まず、最も下の階層に入るのは「データ」だ。その上の階層が、データを束ねて意味のあるものにした「情報」。1つ上がり、情報を自分の体に入れると「知識」になる。そしてその知識のさらに上、トップの1つ下に「知恵」がある。

「知識とお金は、持っているだけではなんの役にも立たない。知恵とは、知識を使って人を恵むこと。知識を使って人を幸せにすること。それがおもてなしの極意です。おもてなしはおもてなしをする人によって、また相手によって違う。こうやったらおもてなしだ、などということはない」

ちなみに、時間の関係で触れられなかったが、階層のトップにあるワードは「愛」だった。おもてなしにはやはり愛が重要だということを、富田氏は示唆していたのだろう。

  • 情報のヒエラルキー(階層)富田モデル

富田氏の言う「人によって」のベースになるのが、経験だ。自身が計画した、ハウステンボスで300機のドローンを一斉に飛ばして操るイベントなどを例に挙げ、「僕はこれを考え、実施した。それは僕にとって“経験”。とにかく経験することが大事」と語った。

そのうえで「経験することは1、経験しないのは0。では、1と0の差は? その答えは、無限大です。なんでも、小さな経験でもいいから自分で経験したら、1なんです。やるかやらないかで、無限大の差。自分でやらないから考えることができない。だから全部自分で経験すべきなんです。経験がなければおもてなしも形だけのものになってしまいますが、自分で経験すればその経験に基づいて考え、最先端技術も使って人を幸せにすることができます」と締めくくった。

「顧客中心」の取り組みをサポート

2つの基調講演では、顧客の満足度向上や“人を幸せにする”おもてなしといったテーマが登場した。NTTデータビジネスシステムズ ビジネスソリューション事業部の熱田健氏は、両基調講演に絡めて「顧客中心」の観点から同社の取り組みをプレゼンテーションした。

株式会社NTTデータビジネスシステムズ ビジネスソリューション事業部 熱田健氏

株式会社NTTデータビジネスシステムズ ビジネスソリューション事業部 熱田健氏

NTTデータビジネスシステムズはNTTデータグループの一員として、社会インフラ、ニューテクノロジー、ビジネストランザクション、ビジネスサポートといった企業向けのシステム・サービスをおよそ四半世紀にわたって提供。顧客管理基盤に関するソリューションも提供する。

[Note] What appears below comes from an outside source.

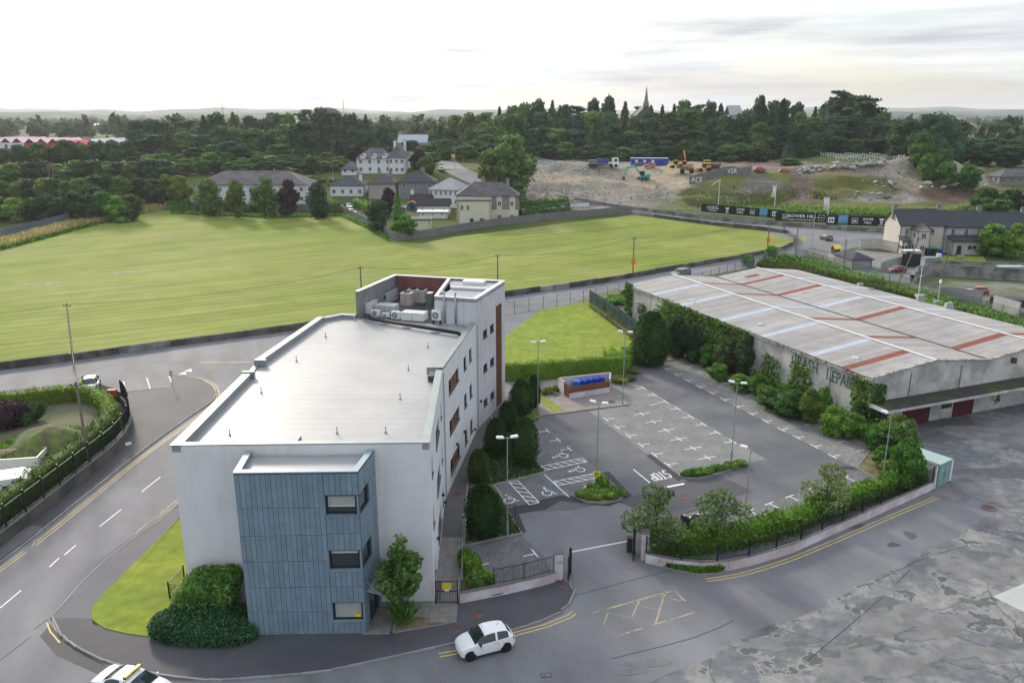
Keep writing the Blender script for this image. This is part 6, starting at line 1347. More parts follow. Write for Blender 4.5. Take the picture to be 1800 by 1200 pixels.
for a, b in W_: wire(POLES[a], POLES[b], 1.1, .03, f'overhead wire from {nm[a]} to {nm[b]}'.replace('overhead wire from the','wire from'))
wire(POLES['field'], Vector((-110,88,7.6)), 1.2, .03, 'overhead wire leaving the left edge from the leaning field pole'); wire(POLES['road'], POLES['field'], .5, .02, 'short wire joining the two leaning poles at the left'); wire(POLES['road'], D(0,775,62), .6, .02, 'wire from the pavement pole down to the left edge')

# ================================================================== vehicles
tyre_m = mat('tyre_rubber', (.015,.015,.016), .8, 0); rim_m = mat('alloy_rim', (.35,.36,.37), .35, 0, metal=.7); black_rim = mat('black_rim', (.03,.03,.032), .35, 0, metal=.3)
def paintm(name, c): 
    m = mat(name, c, .28, 0, spec=.5); m.node_tree.nodes['Principled BSDF'].inputs['Coat Weight'].default_value = .6; return m
car_glass = mat('car_glass', (.015,.03,.028), .05, 0, spec=.7); red_l = mat('tail_lamp_red', (.5,.015,.02), .3, 0); clear_l = mat('headlamp_clear', (.62,.62,.58), .2, 0)
CARS = {
 'city': dict(L=3.57, st=[(0,.52,.34,.60,.64,.42),(.035,.69,.22,.72,.78,.58),(.13,.78,.19,.86,.93,.66),(.24,.81,.19,.93,1.00,.67),(.31,.815,.19,.95,1.12,.65),(.44,.815,.19,.96,1.42,.57),(.56,.815,.19,.97,1.485,.56),(.74,.81,.19,.99,1.46,.54),(.87,.79,.20,1.00,1.34,.51),(.95,.75,.24,.95,1.04,.58),(1,.62,.34,.78,.84,.50)], ws=(3,5.2), sw=(3.9,8.1), rw=(8,9), bp=(6.6,), wb=(.17,.815), wr=.30),
 'hatch': dict(L=4.1, st=[(0,.55,.32,.56,.60,.45),(.03,.74,.20,.66,.72,.62),(.14,.85,.18,.82,.89,.72),(.25,.87,.18,.90,.97,.73),(.31,.88,.18,.92,1.10,.70),(.45,.88,.18,.94,1.42,.60),(.56,.88,.18,.96,1.48,.59),(.76,.87,.18,.99,1.45,.57),(.88,.85,.20,1.02,1.34,.55),(.955,.80,.24,.98,1.06,.62),(1,.66,.32,.80,.86,.54)], ws=(3,5.1), sw=(3.9,8.1), rw=(8,9), bp=(6.3,), wb=(.17,.81), wr=.32),
 'saloon': dict(L=4.7, st=[(0,.58,.32,.54,.58,.48),(.03,.78,.20,.64,.70,.66),(.13,.88,.18,.80,.87,.76),(.24,.90,.18,.88,.95,.77),(.29,.905,.18,.90,1.06,.74),(.41,.905,.18,.92,1.38,.62),(.52,.905,.18,.94,1.46,.61),(.68,.90,.18,.96,1.42,.60),(.82,.88,.19,.98,1.14,.68),(.93,.84,.22,.97,1.06,.70),(1,.68,.34,.86,.90,.58)], ws=(3,5.1), sw=(3.9,7.7), rw=(7.1,8.1), bp=(6.0,), wb=(.18,.80), wr=.33),
 'suv': dict(L=4.7, st=[(0,.62,.40,.70,.76,.52),(.03,.82,.30,.84,.92,.70),(.13,.92,.28,1.00,1.08,.80),(.23,.94,.28,1.08,1.16,.80),(.28,.94,.28,1.10,1.28,.78),(.38,.94,.28,1.12,1.66,.70),(.50,.94,.28,1.14,1.76,.69),(.74,.94,.28,1.16,1.76,.69),(.90,.93,.28,1.16,1.70,.68),(.965,.91,.30,1.12,1.30,.72),(1,.82,.40,.95,1.02,.66)], ws=(3,5.0), sw=(3.9,8.6), rw=(8.2,9), bp=(5.9,7.2), wb=(.18,.80), wr=.37),
}
def cr(A, t):
    n = len(A); i = int(min(max(t, 0), n-1-1e-9)); f = t-i; p0, p1, p2, p3 = A[max(i-1,0)], A[i], A[min(i+1,n-1)], A[min(i+2,n-1)]
    return .5*((2*p1)+(-p0+p2)*f+(2*p0-5*p1+4*p2-p3)*f*f+(-p0+3*p1-3*p2+p3)*f**3)
def car(kind, label, m, loc, heading, sub=4, name='parked_car', cat='car', group=None, rim=None, mirror=None, sc=1.0, taxi=False, lights=True):
    K = CARS[kind]; L_ = K['L']; S = np.array(K['st'], float); t = thing(name, label, cat, loc, heading, group); t.scale = (sc, sc, sc)
    def ring(s):
        x, w_, zb, belt, top, wr = s; X = L_*(.5-x); cw = .03 if top-belt > .2 else .015
        return np.array([(X,0,zb),(X,w_*.86,zb),(X,w_,zb+.14),(X,w_*1.01,zb+(belt-zb)*.62),(X,w_*.955,belt),(X,wr+.03,top-.055 if top-belt > .15 else top-.03),(X,wr*.82,top-.004),(X,0,top+cw)])
    rows = [cr(S, i/sub) for i in range((len(S)-1)*sub+1)]; nu = len(rows); V = []; sv = max(2, sub//2+1)
    for q in rows:
        Rg = ring(q); pr = [cr(Rg, j/sv) for j in range(7*sv+1)]; V.append(pr)
    nv = 7*sv+1; G_ = {'body': MB(), 'windscreen': MB(), 'side_window': MB(), 'side_window ': MB(), 'rear_window': MB()}
    for sgn in (1, -1):
        for i in range(nu-1):
            for j in range(nv-1):
                u = (i+.5)/sub; v = (j+.5)/sv; k = 'body'
                if K['ws'][0]+.1 < u < K['ws'][1]-.15 and v > 5.15: k = 'windscreen'
                elif K['rw'][0]-.05 < u < K['rw'][1]-.1 and v > 5.25: k = 'rear_window'
                elif K['sw'][0] < u < K['sw'][1] and 4.05 < v < 4.95 and all(abs(u-b_) > .10 for b_ in K['bp']): k = 'side_window' if sgn > 0 else 'side_window '
                q = [V[i][j], V[i+1][j], V[i+1][j+1], V[i][j+1]]; q = [(p_[0], p_[1]*sgn, p_[2]) for p_ in q]
                if sgn > 0: q = q[::-1]
                G_[k].add(q, [(0,1,2,3)])
    for i, rv in ((0, False), (nu-1, True)):
        loop = [(p_[0], p_[1], p_[2]) for p_ in V[i]]+[(p_[0], -p_[1], p_[2]) for p_ in V[i][::-1][1:-1]]; G_['body'].add(loop if rv else loop[::-1], [tuple(range(len(loop)))])
    import bmesh
    for k, g in G_.items():
        if not g.v: continue
        k = k.strip(); me = g.mesh(k, m if k == 'body' else car_glass); bm = bmesh.new(); bm.from_mesh(me); bmesh.ops.remove_doubles(bm, verts=bm.verts, dist=.0008); bmesh.ops.recalc_face_normals(bm, faces=bm.faces); bm.to_mesh(me); bm.free(); me.shade_smooth(); put(k, me, t)
    wmax = max(q[1] for q in K['st']); r = K['wr']
    for fx in K['wb']:
        X = L_*(.5-fx)
        for sgn in (1, -1):
            y0, y1 = sgn*(wmax-.20), sgn*(wmax+.012); MB().tube((X,y0,r*1.12),(X,sgn*(wmax+.004),r*1.12),r*1.20,n=20).build('wheel_arch', tyre_m, t)
            wh = MB().tube((X,y0,r),(X,sgn*(wmax+.035),r),r,n=22).build('wheel', tyre_m, t); rm = MB(); ys = sgn*(wmax+.045)
            if sub >= 4:
                for q in range(10): a = 2*PI*q/10; rm.tube((X,ys,r),(X+r*.62*math.cos(a),ys,r+r*.62*math.sin(a)),.02,n=4)
                for q in range(20): a, b = 2*PI*q/20, 2*PI*(q+1)/20; rm.tube((X+r*.64*math.cos(a),ys,r+r*.64*math.sin(a)),(X+r*.64*math.cos(b),ys,r+r*.64*math.sin(b)),.018,n=4,cap=False)
            else: rm.tube((X,sgn*(wmax+.036),r),(X,ys,r),r*.62,n=12)
            rm.build('rim', rim or rim_m, wh)
    belt = K['st'][3][3]
    if lights:
        f1, f2 = K['st'][1], K['st'][-2]
        for sgn in (1, -1):
            MB().ell((L_*(.5-f1[0])+.0, sgn*f1[1]*.80, f1[3]*.90),(.10,.11,.10),10,6).build('headlight', clear_l, t, True); MB().ell((-L_*(f2[0]-.5)-.03, sgn*f2[1]*.90, f2[3]*.88),(.07,.08,.14),8,6).build('tail_light', red_l, t, True)
            X = L_*(.5-K['st'][4][0]); MB().ell((X-.12, sgn*(wmax+.10), belt+.06),(.07,.12,.075),8,6).build('wing_mirror', mirror or m, t, True)
        MB().cbox((L_*.5+.004,0,.42),(.03,.52,.12)).build('number_plate', white_paint, t); MB().cbox((-L_*.5-.006,0,.55),(.03,.52,.12)).build('number_plate', white_paint, t)
        MB().cbox((L_*(.5-.012),0,.32),(.04,.8,.10)).build('grille', black, t)
    if sub >= 4:
        for sgn in (1, -1):
            for fx in (.36, .67):
                X = L_*(.5-fx); MB().cbox((X,sgn*(wmax+.004),(belt+.25)/2),(.012,.014,belt-.36)).build('door_gap', black, t)
            MB().cbox((L_*(.5-.62),sgn*(wmax+.004),belt-.10),(.16,.03,.03)).build('door_handle', rim_m if kind == 'city' else m, t)
            MB().cbox((0,sgn*(wmax-.03),.21),(L_*.45,.05,.05)).build('sill_trim', black, t)
        MB().tube((L_*-.22,0,1.5),(L_*-.25,0,1.66),.012,n=5).build('aerial', black, t)
    if taxi:
        x_ = L_*.02; MB().cbox((x_,0,1.60),(.20,1.15,.17)).build('roof_sign', mat('taxi_sign_yellow', (.42,.34,.06), .4, 0), t); text_obj('TAXI', .17, black, t, (x_+.103,0,1.60), (R(90),0,R(90)), ext=.001); text_obj('TAXI', .15, black, t, (x_,0,1.688), (0,0,R(90)), ext=.001)
        for y_ in (-.6,.6): MB().cbox((x_,y_,1.60),(.16,.05,.15)).build('sign_end', black, t)
    return t
white_car = paintm('white_car_paint', (.74,.75,.77))
def along(p0, p1): d = (p0-p1); return math.atan2(d.y, d.x)
a, b = P(828,1160), P(890,1144); h_ = along(a, b); c = (a+b)/2; nv_ = Vector((-math.sin(h_), math.cos(h_), 0)); 
if nv_.y < 0: nv_ = -nv_
car('city', 'small white rounded hatchback with black wheels driving along the street at the bottom', white_car, c+nv_*.74, h_, 5, 'city_car', rim=black_rim, mirror=black)
c = P(231,1186,1.35); car('saloon', 'white taxi saloon with a yellow roof sign cut by the bottom edge', white_car, (c.x, c.y, .004), along(P(310,1191),P(200,1163)), 5, 'taxi', 'taxi', taxi=True)
car('hatch', 'white hatchback parked by the hedge with its driver door open beside a person', white_car, P(160,684), along(P(153,692),P(166,668)), 4, 'parked_car')
t = bpy.data.objects['parked_car']; MB().box(.05,.9,.35,.95,.96,1.0).build('open_door', white_car, t).rotation_euler = (0,0,0)
car('suv', 'grey green estate jeep driving along the north road beside the fence', paintm('grey_green_paint', (.10,.14,.14)), G(1196,487), along(G(1180,488),G(1215,482)), 3, 'jeep', 'jeep')
car('hatch', 'dark grey red hatchback seen from behind at the junction bend', paintm('dark_red_grey', (.06,.05,.06)), G(1452,422)+Vector((0,0,.06)), R(100), 3, 'moving_car')
car('hatch', 'dark red hatchback parked behind the terrace by the black garage', paintm('dark_red_paint', (.22,.01,.02)), G(1575,479), R(195), 3, 'parked_car')
car('hatch', 'orange car with a white covered roof behind the fence at the right', paintm('orange_paint', (.55,.10,.03)), G(1716,517), R(180), 3, 'parked_car')
car('suv', 'black people carrier parked behind the airy birches near the gate', paintm('black_paint', (.012,.013,.015)), P(1243,937), math.atan2(-e3.y, -e3.x), 4, 'parked_car')
car('hatch', 'black car coming down the hill road behind the houses', paintm('black_paint', (.01,.01,.01)), G(776,301)+Vector((0,0,.06)), R(-80), 2, 'moving_car')
car('hatch', 'silver white car in the lane behind the field wall, upper of two', paintm('silver_white', (.6,.61,.62)), G(614,366), R(-70), 2, 'parked_car'); car('hatch', 'white car in the lane behind the field wall, lower of two', white_car, G(619,376), R(-60), 2, 'parked_car')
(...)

熱田氏は「企業が顧客と良好な関係を築き、LTV(ライフタイムバリュー)最大化をサポートするという視点から、EC、アプリ、決済などさまざまな顧客接点、言い換えれば“おもてなし”に関する領域をお客様と共に取り組んでおります。多様なチャネルへのシームレスな対応が重要なキーポイントになっています」と同社の取り組みについて語った。

顧客管理基盤の特徴としては、顧客を個人としてだけでなく家族、サークルといった捉え方をすることで、ライフスタイルやライフサイクルが見えてくるとし、サークル形成の一例としてドラッグストアでの提供事例を紹介。顧客を「自転車好き」「新商品好き」「マタニティ・ベビー」などのサークルで捉えることで、新たな商品開発やプロモーション、サンプリングなどが可能になると説明した。

最後に熱田氏は「当社は今回のテーマである最高の“おもてなし”について『感動体験』を顧客に対してさまざまなサービスの連携によって継続的に提供し、また、顧客環境は日々変化し続けているため、その取り組みを止めてはならないと考えています」と語った。